4   LSST Science Platform

4.1   Goals

The goals for this proof of concept, in decreasing order of priority, were to:

  1. Determine how to deploy Jupyter notebook pods into the cloud from a JupyterHub at NCSA.
  2. Determine how authentication and authorization can span environments.
  3. Determine how user files and user databases can be shared between the environments.
  4. Determine whether LSST data products need to be resident in the cloud or can be retrieved on demand.

The LSST Science Platform is already deployed on Kubernetes and instances have been running in the cloud since its inception. The primary concern, as a result, is whether the cloud can be combined in a hybrid architecture with on-premises resources in the LSST Data Access Center.

4.2   Results

Unfortunately, none of the goals could be accomplished, as insufficient expert staff time was available to research the problems or develop solutions. Instead, a moderate scaling test (31 unique users for 2 hours) was run to generate data that could be used to better estimate costs for future cloud deployments of the LSP. Some results are presented in DM-17298.

In particular, charges for the day of the test amounted to: * $62.90 for compute * $31.62 for memory * $6.86 for storage (SSD + persistent disk) * $1.62 for Cloud SQL * $0.55 for egress (inter-zone and Americas)

5   Meta-Results

5.1   Kubernetes

The engagement increased the level of comfort and familiarity with Kubernetes within the LSST team. This is critical as it is serving as the primary deployment platform for many services. In addition, developers became comfortable with GKE. It offers a relatively simple, performant, and elastic implementation that is useful for test deployments.
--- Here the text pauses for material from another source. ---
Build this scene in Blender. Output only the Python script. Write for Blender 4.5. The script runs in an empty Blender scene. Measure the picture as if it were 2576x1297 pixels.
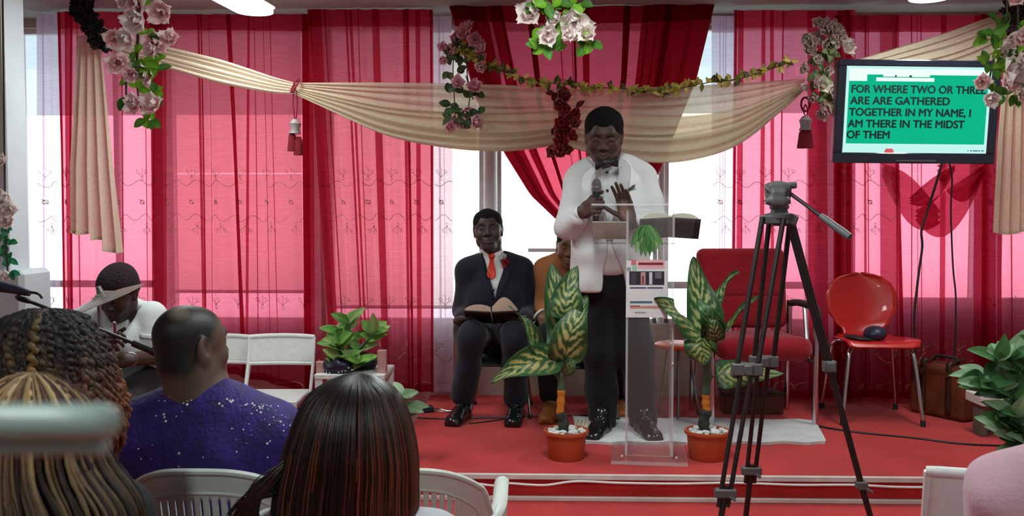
import bpy, math, random
import numpy as np
from mathutils import Vector, Matrix
R_ = random.Random(7)
NP = np.random.RandomState(11)
PI = math.pi
COL = bpy.context.scene.collection
SC = bpy.context.scene

# ------------------------------------------------------------------ camera
FPX, IW, IH = 2300.0, 2576.0, 1297.0
CAM = Vector((0, 0, 1.45))
YAW, PITCH = math.radians(1.7), math.radians(-2.58)
CROT = Matrix.Rotation(YAW, 3, 'Z') @ Matrix.Rotation(PI / 2 + PITCH, 3, 'X')

def ray(px, py):
    return CROT @ Vector(((px - IW / 2) / FPX, -(py - IH / 2) / FPX, -1.0))
def P(px, py, Y):
    """the place in the room, on the vertical plane at distance Y, that the photo shows at px,py"""
    d = ray(px, py)
    return CAM + d * (Y / d.y)
def PZ(px, py, z):
    d = ray(px, py)
    return CAM + d * ((z - CAM.z) / d.z)
def MPX(Y):
    return Y / FPX

STAGE, LOW = 0.30, 0.18

# ------------------------------------------------------------------ materials
def lin(c):
    return tuple(((x / 12.92) if x <= .04045 else ((x + .055) / 1.055) ** 2.4) for x in c)
def rgb(r, g, b):
    return lin((r / 255., g / 255., b / 255.))

class NT:
    def __init__(s, name):
        s.m = bpy.data.materials.new(name); s.m.use_nodes = True
        s.t = s.m.node_tree; s.t.nodes.clear()
        s.out = s.t.nodes.new('ShaderNodeOutputMaterial')
    def n(s, typ, **kw):
        o = s.t.nodes.new(typ)
        for k, v in kw.items():
            if k in o.inputs.keys(): o.inputs[k].default_value = v
            else: setattr(o, k, v)
        return o
    def l(s, a, b): s.t.links.new(a, b)
    def noise_col(s, c1, c2, scale=20, detail=4, stretch=(1, 1, 1), lo=.35, hi=.65):
        tc = s.n('ShaderNodeTexCoord'); mp = s.n('ShaderNodeMapping'); mp.inputs['Scale'].default_value = stretch
        s.l(tc.outputs['Object'], mp.inputs['Vector'])
        nz = s.n('ShaderNodeTexNoise'); nz.inputs['Scale'].default_value = scale; nz.inputs['Detail'].default_value = detail
        s.l(mp.outputs[0], nz.inputs['Vector'])
        cr = s.n('ShaderNodeValToRGB')
        cr.color_ramp.elements[0].position = lo; cr.color_ramp.elements[1].position = hi
        cr.color_ramp.elements[0].color = (*c1, 1); cr.color_ramp.elements[1].color = (*c2, 1)
        s.l(nz.outputs['Fac'], cr.inputs['Fac'])
        return cr.outputs['Color'], nz.outputs['Fac']

def mat(name, c, rough=.6, thin=0, metal=0, spec=.4, var=.12, scale=30, bump=0, bscale=None, attr=False, stretch=(1, 1, 1), sheen=0, coat=0, emit=None, estr=0):
    t = NT(name)
    b = t.n('ShaderNodeBsdfPrincipled')
    b.inputs['Roughness'].default_value = rough; b.inputs['Metallic'].default_value = metal
    b.inputs['Specular IOR Level'].default_value = spec
    b.inputs['Sheen Weight'].default_value = sheen
    b.inputs['Coat Weight'].default_value = coat
    if attr:
        a = t.n('ShaderNodeVertexColor'); a.layer_name = 'Col'
        t.l(a.outputs['Color'], b.inputs['Base Color'])
        fac = None
        if bump: _c, fac = t.noise_col((0, 0, 0), (1, 1, 1), bscale or scale, stretch=stretch)
    else:
        c1 = tuple(max(0, x * (1 - var)) for x in c); c2 = tuple(min(1, x * (1 + var)) for x in c)
        o, fac = t.noise_col(c1, c2, scale, stretch=stretch)
        t.l(o, b.inputs['Base Color'])
        if bscale and bump: _c, fac = t.noise_col((0, 0, 0), (1, 1, 1), bscale, stretch=stretch)
    if bump:
        bp = t.n('ShaderNodeBump'); bp.inputs['Strength'].default_value = bump; bp.inputs['Distance'].default_value = .02
        t.l(fac, bp.inputs['Height']); t.l(bp.outputs[0], b.inputs['Normal'])
    if emit:
        b.inputs['Emission Color'].default_value = (*emit, 1); b.inputs['Emission Strength'].default_value = estr
    last = b
    if thin:      # thin silk: some light shines through
        tl = t.n('ShaderNodeBsdfTranslucent'); mx = t.n('ShaderNodeMixShader'); mx.inputs[0].default_value = thin
        if attr: t.l(a.outputs['Color'], tl.inputs['Color'])
        else: tl.inputs['Color'].default_value = (*c, 1)
        t.l(b.outputs[0], mx.inputs[1]); t.l(tl.outputs[0], mx.inputs[2]); last = mx
    t.l(last.outputs[0], t.out.inputs['Surface'])
    return t.m

def sheer(name, c1, c2, diff=.2, tr=.25, trans_tint=None, stretch=(3, 3, 60), scale=3, front=None):
    """thin woven cloth: some light scatters back, some scatters through, some passes between the threads"""
    t = NT(name)
    o, _ = t.noise_col(c1, c2, scale, 6, stretch, .3, .7)
    d = t.n('ShaderNodeBsdfDiffuse'); tl = t.n('ShaderNodeBsdfTranslucent'); tp = t.n('ShaderNodeBsdfTransparent')
    
    if front: d.inputs['Color'].default_value = (*front, 1)
    else: t.l(o, d.inputs['Color'])
    t.l(o, tl.inputs['Color'])
    tt = trans_tint or c2
    tp.inputs['Color'].default_value = (*tt, 1)
    m1 = t.n('ShaderNodeMixShader'); m1.inputs[0].default_value = diff
    t.l(tl.outputs[0], m1.inputs[1]); t.l(d.outputs[0], m1.inputs[2])
    m2 = t.n('ShaderNodeMixShader'); m2.inputs[0].default_value = tr
    t.l(m1.outputs[0], m2.inputs[1]); t.l(tp.outputs[0], m2.inputs[2])
    t.l(m2.outputs[0], t.out.inputs['Surface'])
    return t.m

def clear(name, tint=(.95, .97, .97), refl=.05, rough=.02, haze=0):
    t = NT(name)
    tp = t.n('ShaderNodeBsdfTransparent'); tp.inputs['Color'].default_value = (*tint, 1)
    g = t.n('ShaderNodeBsdfGlossy'); g.inputs['Roughness'].default_value = rough; g.inputs['Color'].default_value = (1, 1, 1, 1)
    lw = t.n('ShaderNodeLayerWeight'); pw = t.n('ShaderNodeMath'); pw.operation = 'POWER'; pw.inputs[1].default_value = 5
    ml = t.n('ShaderNodeMath'); ml.operation = 'MULTIPLY_ADD'; ml.inputs[1].default_value = .55; ml.inputs[2].default_value = refl * .7
    lw.inputs['Blend'].default_value = .5
    t.l(lw.outputs['Facing'], pw.inputs[0]); t.l(pw.outputs[0], ml.inputs[0])
    m = t.n('ShaderNodeMixShader')
    t.l(ml.outputs[0], m.inputs[0]); t.l(tp.outputs[0], m.inputs[1]); t.l(g.outputs[0], m.inputs[2])
    last = m
    if haze:
        df = t.n('ShaderNodeBsdfDiffuse'); df.inputs['Color'].default_value = (.8, .82, .82, 1)
        m2 = t.n('ShaderNodeMixShader'); m2.inputs[0].default_value = haze
        t.l(m.outputs[0], m2.inputs[1]); t.l(df.outputs[0], m2.inputs[2]); last = m2
    t.l(last.outputs[0], t.out.inputs['Surface'])
    return t.m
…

The deployment of Qserv on Kubernetes was moved forward.

5.2   Cloud

The engagement demonstrated the usefulness of rented machines for testing. It educated Google staff as to LSST requirements, improving their ability to suggest appropriate services to meet those requirements. Data was obtained that should enable more appropriate costing and consulting in the future.

5.3   Google Engineering

The ambitious goals for the engagement had been set with the hope that Google engineering talent could be significantly leveraged. In the end, Ross Thomson did a large part of the Qserv and BigQuery testing after initial efforts by the LSST team. Robinson Maureira assisted ably with Kubernetes and Google Cloud administration. The Google staff members were responsive and met regularly. But LSST was unable to frame problems in such a way that Google could drive the answers. Instead, many issues ended up having to be resolved by LSST staff.

5.4   LSST Management

The ability to achieve the proof of concept goals turned out to be highly dependent on the availability of LSST staff time because of the nature of the problems that needed to be solved. Setting the goals from above in order to address the greatest risks and unknowns in the overall LSST DM architecture proved to be somewhat unsuccessful. Since those goals were often not directly relevant to immediate team milestones, the team managers (T/CAMs) tended not to allocate sufficient staff time. Where time was allocated, it was used most effectively when management and staff were co-located. Note that almost all significant progress occurred with people that the engagement manager (Vaikunth Thukral) could talk to on a face-to-face basis every week.